City to pay $4,600 to remove fuel tank

GLOVERSVILLE – The city will spend more than $4,600 to remove an underground fuel tank at the former city Water Department property on North Main Street and then try to sell the property.

The Common Council on Tuesday voted to have C.T. Male Associates/Montgomery County Environmental Services remove the fuel oil storage tank adjacent to the city-owned building at 192 N. Main St.

The work is expected to begin Wednesday.

“With anything that is considered hazardous to the environment, the people that put those things in are responsible for it from cradle to grave,” Department of Public Works Director Kevin Jones said.

He said removing the tank now will prevent any future city liability for the tank.

The price to remove the tank will be $4,615, which will be transferred from the contingency portion of the city budget to the building maintenance portion.

Jones said he hopes the tank can be removed before the next Common Council meeting March 12. At that time, the council could seek bids from potential buyers of the property.

Mayor Dayton King said local real-estate agents have expressed interest in marketing the building.

Jones previously suggested the city might be better served if it were to get a real estate agent involved in selling the property.

The majority of the council, however, was in favor of seeking bids for the property, saying this is the process the city normally uses when selling city property.

First Ward Councilwoman Robin Wentworth said if the bids the city receives are lower than the desired amount, the city then could have a real-estate agent help sell the building.

Wentworth said the city will determine the desired bid amount after the tank has been removed and the property is ready for sale.

The mayor and council agreed they would like to declare the building a surplus city property because they see no beneficial use of the building for the city.

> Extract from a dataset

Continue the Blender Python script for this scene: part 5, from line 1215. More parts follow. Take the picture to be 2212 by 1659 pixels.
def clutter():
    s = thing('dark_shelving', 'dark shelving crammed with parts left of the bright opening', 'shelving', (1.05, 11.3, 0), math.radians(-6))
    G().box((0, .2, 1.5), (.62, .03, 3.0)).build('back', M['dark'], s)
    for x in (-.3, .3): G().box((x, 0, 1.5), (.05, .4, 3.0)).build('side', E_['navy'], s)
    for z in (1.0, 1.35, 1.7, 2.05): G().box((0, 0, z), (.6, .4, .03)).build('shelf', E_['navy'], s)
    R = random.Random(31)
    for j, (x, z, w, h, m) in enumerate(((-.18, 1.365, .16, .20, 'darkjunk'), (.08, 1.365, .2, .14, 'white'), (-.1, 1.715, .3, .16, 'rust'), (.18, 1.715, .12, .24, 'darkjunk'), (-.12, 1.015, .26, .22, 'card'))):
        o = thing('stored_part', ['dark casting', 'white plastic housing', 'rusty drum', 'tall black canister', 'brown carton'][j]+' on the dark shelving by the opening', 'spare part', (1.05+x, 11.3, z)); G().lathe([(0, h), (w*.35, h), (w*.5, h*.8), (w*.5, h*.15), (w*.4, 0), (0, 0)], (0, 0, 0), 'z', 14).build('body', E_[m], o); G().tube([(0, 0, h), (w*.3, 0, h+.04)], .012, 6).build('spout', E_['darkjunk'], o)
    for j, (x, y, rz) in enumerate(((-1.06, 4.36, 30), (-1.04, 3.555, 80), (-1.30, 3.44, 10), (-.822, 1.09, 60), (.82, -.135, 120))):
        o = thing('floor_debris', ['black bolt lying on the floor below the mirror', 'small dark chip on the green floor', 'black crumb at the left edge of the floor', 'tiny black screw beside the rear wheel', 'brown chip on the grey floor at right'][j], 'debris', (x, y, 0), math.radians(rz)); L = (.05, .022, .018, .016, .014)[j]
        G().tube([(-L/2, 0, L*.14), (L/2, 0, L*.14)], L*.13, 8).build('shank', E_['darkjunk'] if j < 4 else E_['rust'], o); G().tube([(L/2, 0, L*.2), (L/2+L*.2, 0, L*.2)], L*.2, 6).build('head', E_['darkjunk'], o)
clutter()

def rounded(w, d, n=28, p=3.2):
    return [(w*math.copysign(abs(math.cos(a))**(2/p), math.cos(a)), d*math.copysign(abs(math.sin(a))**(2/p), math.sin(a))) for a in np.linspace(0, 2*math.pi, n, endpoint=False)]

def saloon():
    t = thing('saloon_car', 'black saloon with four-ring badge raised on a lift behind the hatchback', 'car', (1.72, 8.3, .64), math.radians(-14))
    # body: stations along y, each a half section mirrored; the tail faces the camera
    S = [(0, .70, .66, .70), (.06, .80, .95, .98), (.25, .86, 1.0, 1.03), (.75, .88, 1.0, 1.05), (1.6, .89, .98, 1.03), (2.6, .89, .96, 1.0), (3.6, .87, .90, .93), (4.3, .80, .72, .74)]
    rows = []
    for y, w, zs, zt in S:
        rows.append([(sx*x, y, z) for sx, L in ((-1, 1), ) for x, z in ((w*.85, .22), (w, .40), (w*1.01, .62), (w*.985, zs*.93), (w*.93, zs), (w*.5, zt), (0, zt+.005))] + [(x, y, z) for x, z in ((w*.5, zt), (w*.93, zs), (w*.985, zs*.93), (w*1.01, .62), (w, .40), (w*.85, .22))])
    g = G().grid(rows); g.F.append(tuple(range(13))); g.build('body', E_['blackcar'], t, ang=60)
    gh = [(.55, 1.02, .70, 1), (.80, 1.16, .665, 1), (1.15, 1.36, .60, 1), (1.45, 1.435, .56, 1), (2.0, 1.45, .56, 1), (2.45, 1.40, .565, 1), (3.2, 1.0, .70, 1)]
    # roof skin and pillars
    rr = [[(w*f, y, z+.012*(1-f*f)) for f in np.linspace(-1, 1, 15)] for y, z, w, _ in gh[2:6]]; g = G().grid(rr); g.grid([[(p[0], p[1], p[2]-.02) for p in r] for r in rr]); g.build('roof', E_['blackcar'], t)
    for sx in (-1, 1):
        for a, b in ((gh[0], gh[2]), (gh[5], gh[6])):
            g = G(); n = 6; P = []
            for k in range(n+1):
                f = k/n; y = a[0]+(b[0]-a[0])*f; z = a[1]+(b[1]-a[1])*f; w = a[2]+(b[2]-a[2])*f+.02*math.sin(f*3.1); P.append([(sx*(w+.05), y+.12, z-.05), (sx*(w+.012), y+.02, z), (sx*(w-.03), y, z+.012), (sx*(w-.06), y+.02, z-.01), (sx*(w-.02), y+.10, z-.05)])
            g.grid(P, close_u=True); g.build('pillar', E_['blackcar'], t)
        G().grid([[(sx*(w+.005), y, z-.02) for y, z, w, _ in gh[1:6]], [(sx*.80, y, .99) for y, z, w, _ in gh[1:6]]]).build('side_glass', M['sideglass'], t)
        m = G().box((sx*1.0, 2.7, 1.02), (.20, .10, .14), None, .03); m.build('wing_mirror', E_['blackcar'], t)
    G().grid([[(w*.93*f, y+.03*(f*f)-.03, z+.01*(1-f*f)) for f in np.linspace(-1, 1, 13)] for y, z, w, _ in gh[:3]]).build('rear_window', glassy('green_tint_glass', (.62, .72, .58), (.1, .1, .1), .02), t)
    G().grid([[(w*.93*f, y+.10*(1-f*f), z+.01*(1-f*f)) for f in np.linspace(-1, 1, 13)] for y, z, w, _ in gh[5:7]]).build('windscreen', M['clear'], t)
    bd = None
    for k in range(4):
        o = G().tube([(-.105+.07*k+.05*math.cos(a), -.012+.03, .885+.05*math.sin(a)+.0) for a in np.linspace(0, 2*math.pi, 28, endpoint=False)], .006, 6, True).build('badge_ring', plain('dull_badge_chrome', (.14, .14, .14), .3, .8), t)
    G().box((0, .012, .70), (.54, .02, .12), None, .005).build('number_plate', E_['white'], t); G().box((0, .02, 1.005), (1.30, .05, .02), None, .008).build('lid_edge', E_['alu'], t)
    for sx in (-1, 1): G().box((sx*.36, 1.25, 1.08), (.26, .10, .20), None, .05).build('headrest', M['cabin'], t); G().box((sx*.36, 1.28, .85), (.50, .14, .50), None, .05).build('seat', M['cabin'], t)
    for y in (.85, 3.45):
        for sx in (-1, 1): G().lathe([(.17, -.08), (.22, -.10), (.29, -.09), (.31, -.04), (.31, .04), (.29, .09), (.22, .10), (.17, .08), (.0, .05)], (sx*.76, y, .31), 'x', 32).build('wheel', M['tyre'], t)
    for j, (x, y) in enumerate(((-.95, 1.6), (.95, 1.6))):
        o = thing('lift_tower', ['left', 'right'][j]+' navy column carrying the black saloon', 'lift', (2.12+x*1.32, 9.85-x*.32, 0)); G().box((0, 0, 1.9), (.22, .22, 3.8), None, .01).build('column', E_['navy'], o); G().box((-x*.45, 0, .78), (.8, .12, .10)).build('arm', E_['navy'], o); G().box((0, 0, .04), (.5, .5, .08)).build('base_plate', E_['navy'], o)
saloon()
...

City Assessor Joni Dennie said she valued the property at $47,900.

She said the garage area is in average condition and all other areas of the building are only useful as storage. She said the second floor has water damage to the ceilings and the building needs a new roof.

Dennie said when she was at the building, it had buckets on the second floor to catch water coming from the roof.

She suggested if the city puts the property up for auction, officials should make sure the city gets what the building is worth.

The city Water Department relocated in December from the building to a central location on South Main Street.

In the spring, the department plans to move its offices out of City Hall to the new building, which will serve as the central office of the city Water Department.